**What is being asked:**
Transcribe only the lines of the listing below from the one holding "Recreate this scene" through the one holding "RH = (math.sin(yaw), -math.cos(yaw))", inclusive, without any change.

**Material for the task:**
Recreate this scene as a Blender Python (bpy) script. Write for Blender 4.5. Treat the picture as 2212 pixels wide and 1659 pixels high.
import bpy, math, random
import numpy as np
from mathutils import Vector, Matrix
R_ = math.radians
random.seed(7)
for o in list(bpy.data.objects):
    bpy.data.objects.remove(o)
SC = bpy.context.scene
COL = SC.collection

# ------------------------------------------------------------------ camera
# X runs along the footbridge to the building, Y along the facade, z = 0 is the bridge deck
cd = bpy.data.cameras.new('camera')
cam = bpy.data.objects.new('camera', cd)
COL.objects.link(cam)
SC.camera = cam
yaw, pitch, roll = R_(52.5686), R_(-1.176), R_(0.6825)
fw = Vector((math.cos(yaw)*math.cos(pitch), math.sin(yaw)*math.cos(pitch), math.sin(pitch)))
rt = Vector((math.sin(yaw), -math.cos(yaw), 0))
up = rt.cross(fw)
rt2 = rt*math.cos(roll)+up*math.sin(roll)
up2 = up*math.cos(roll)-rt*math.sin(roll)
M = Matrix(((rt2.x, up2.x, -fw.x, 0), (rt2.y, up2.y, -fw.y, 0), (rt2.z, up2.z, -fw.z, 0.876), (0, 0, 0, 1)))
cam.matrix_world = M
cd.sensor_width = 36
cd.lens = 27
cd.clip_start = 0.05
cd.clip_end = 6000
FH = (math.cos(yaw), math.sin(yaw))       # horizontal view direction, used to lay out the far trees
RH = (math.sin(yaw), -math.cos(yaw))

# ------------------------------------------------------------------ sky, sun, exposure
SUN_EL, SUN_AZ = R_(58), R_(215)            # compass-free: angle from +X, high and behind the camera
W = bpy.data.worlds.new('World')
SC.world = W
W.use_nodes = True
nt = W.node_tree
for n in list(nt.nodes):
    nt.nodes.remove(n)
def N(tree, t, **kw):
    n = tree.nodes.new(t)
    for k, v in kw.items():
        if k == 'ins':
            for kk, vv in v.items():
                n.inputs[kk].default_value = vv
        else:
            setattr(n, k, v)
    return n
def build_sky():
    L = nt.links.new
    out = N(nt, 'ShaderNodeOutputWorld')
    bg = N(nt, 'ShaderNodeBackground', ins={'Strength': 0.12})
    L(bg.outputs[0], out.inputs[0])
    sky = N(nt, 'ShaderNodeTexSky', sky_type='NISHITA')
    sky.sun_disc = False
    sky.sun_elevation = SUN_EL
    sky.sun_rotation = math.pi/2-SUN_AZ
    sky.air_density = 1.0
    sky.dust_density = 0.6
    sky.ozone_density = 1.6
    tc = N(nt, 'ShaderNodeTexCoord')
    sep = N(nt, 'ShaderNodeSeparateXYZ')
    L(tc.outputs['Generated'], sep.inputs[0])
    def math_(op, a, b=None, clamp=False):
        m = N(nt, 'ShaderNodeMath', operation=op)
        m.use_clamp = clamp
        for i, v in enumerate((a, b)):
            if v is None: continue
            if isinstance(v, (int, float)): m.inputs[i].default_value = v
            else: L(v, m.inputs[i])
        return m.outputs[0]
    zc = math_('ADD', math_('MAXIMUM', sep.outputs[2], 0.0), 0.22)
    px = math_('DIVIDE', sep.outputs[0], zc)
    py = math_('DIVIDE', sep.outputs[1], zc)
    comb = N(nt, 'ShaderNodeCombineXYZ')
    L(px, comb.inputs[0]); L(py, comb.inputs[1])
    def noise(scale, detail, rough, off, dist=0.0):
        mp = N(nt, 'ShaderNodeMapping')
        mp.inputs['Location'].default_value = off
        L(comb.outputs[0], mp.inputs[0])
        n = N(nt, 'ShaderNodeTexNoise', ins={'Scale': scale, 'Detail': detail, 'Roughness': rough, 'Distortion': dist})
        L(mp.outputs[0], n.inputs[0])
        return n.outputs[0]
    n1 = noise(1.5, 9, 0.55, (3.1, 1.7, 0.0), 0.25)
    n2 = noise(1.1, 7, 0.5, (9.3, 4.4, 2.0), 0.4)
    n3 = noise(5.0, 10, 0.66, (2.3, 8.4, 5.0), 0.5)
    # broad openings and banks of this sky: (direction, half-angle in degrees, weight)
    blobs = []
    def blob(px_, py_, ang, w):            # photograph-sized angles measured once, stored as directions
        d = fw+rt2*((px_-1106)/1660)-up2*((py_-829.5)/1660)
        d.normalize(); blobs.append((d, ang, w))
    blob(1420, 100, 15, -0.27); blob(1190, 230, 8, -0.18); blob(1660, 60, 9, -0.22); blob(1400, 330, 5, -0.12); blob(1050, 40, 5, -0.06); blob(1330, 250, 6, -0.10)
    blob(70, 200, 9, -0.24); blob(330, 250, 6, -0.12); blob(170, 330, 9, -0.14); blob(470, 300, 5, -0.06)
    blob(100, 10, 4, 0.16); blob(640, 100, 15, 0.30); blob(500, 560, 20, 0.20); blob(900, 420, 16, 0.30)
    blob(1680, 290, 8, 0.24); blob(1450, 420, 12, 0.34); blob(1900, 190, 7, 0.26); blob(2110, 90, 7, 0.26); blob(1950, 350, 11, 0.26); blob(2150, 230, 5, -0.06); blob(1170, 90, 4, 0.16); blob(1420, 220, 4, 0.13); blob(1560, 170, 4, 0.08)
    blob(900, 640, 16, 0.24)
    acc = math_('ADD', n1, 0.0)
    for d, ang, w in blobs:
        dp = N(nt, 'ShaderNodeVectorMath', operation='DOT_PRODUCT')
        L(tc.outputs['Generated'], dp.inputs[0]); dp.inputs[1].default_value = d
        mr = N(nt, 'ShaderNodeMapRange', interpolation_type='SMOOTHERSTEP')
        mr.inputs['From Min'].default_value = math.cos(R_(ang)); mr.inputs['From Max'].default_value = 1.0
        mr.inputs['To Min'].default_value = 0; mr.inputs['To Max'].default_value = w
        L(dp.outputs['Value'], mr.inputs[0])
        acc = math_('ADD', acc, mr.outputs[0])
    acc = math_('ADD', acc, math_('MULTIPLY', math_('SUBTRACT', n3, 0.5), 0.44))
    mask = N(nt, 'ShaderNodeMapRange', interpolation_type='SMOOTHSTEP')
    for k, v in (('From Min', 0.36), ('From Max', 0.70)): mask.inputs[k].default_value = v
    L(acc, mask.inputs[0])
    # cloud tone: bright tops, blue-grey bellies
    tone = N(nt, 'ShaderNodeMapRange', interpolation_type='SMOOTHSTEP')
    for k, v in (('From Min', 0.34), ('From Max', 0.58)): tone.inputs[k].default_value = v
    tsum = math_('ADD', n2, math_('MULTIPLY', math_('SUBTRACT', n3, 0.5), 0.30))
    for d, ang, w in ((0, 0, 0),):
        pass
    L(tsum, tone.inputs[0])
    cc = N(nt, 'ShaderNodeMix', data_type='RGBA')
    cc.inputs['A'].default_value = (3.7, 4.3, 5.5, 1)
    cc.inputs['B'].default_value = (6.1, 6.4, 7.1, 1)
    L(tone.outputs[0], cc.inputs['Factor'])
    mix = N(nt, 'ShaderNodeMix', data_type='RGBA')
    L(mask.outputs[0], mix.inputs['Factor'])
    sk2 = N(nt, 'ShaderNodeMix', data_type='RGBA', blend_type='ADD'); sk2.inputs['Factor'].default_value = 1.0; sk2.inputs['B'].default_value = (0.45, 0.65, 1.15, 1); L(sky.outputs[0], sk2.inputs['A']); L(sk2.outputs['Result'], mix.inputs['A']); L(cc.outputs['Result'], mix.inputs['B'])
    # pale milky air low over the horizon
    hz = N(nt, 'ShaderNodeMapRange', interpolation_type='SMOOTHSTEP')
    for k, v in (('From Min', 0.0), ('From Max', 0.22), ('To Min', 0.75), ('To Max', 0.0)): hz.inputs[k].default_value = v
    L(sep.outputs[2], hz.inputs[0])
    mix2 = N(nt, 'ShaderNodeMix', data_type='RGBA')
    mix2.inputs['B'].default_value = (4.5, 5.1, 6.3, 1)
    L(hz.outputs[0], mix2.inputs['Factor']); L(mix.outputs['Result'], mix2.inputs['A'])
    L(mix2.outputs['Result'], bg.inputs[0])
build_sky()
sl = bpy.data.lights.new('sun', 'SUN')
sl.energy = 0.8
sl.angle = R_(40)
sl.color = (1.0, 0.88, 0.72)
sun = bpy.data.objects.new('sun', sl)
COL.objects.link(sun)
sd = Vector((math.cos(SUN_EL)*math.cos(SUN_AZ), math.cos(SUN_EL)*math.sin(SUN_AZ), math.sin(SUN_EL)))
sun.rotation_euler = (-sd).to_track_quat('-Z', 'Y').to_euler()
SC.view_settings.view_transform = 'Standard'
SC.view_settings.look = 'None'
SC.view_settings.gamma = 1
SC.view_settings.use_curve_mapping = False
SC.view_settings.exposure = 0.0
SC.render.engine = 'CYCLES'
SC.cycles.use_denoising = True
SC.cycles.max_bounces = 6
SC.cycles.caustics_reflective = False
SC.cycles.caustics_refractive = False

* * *

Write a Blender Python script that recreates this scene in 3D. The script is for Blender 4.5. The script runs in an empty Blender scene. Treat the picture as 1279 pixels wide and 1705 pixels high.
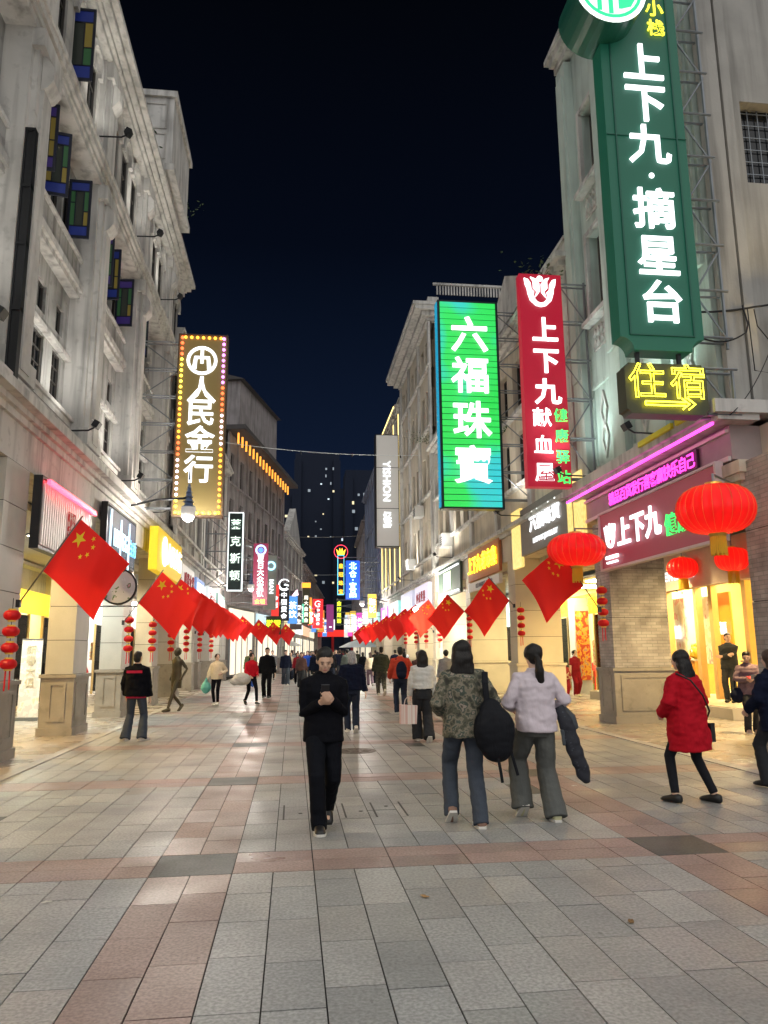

**Written response:**
Recreate this scene as a Blender Python (bpy) script. Write for Blender 4.5. Treat the picture as 2212 pixels wide and 1659 pixels high.
import bpy, math, random
import numpy as np
from mathutils import Vector, Matrix
R_ = math.radians
random.seed(7)
for o in list(bpy.data.objects):
    bpy.data.objects.remove(o)
SC = bpy.context.scene
COL = SC.collection

# ------------------------------------------------------------------ camera
# X runs along the footbridge to the building, Y along the facade, z = 0 is the bridge deck
cd = bpy.data.cameras.new('camera')
cam = bpy.data.objects.new('camera', cd)
COL.objects.link(cam)
SC.camera = cam
yaw, pitch, roll = R_(52.5686), R_(-1.176), R_(0.6825)
fw = Vector((math.cos(yaw)*math.cos(pitch), math.sin(yaw)*math.cos(pitch), math.sin(pitch)))
rt = Vector((math.sin(yaw), -math.cos(yaw), 0))
up = rt.cross(fw)
rt2 = rt*math.cos(roll)+up*math.sin(roll)
up2 = up*math.cos(roll)-rt*math.sin(roll)
M = Matrix(((rt2.x, up2.x, -fw.x, 0), (rt2.y, up2.y, -fw.y, 0), (rt2.z, up2.z, -fw.z, 0.876), (0, 0, 0, 1)))
cam.matrix_world = M
cd.sensor_width = 36
cd.lens = 27
cd.clip_start = 0.05
cd.clip_end = 6000
FH = (math.cos(yaw), math.sin(yaw))       # horizontal view direction, used to lay out the far trees
RH = (math.sin(yaw), -math.cos(yaw))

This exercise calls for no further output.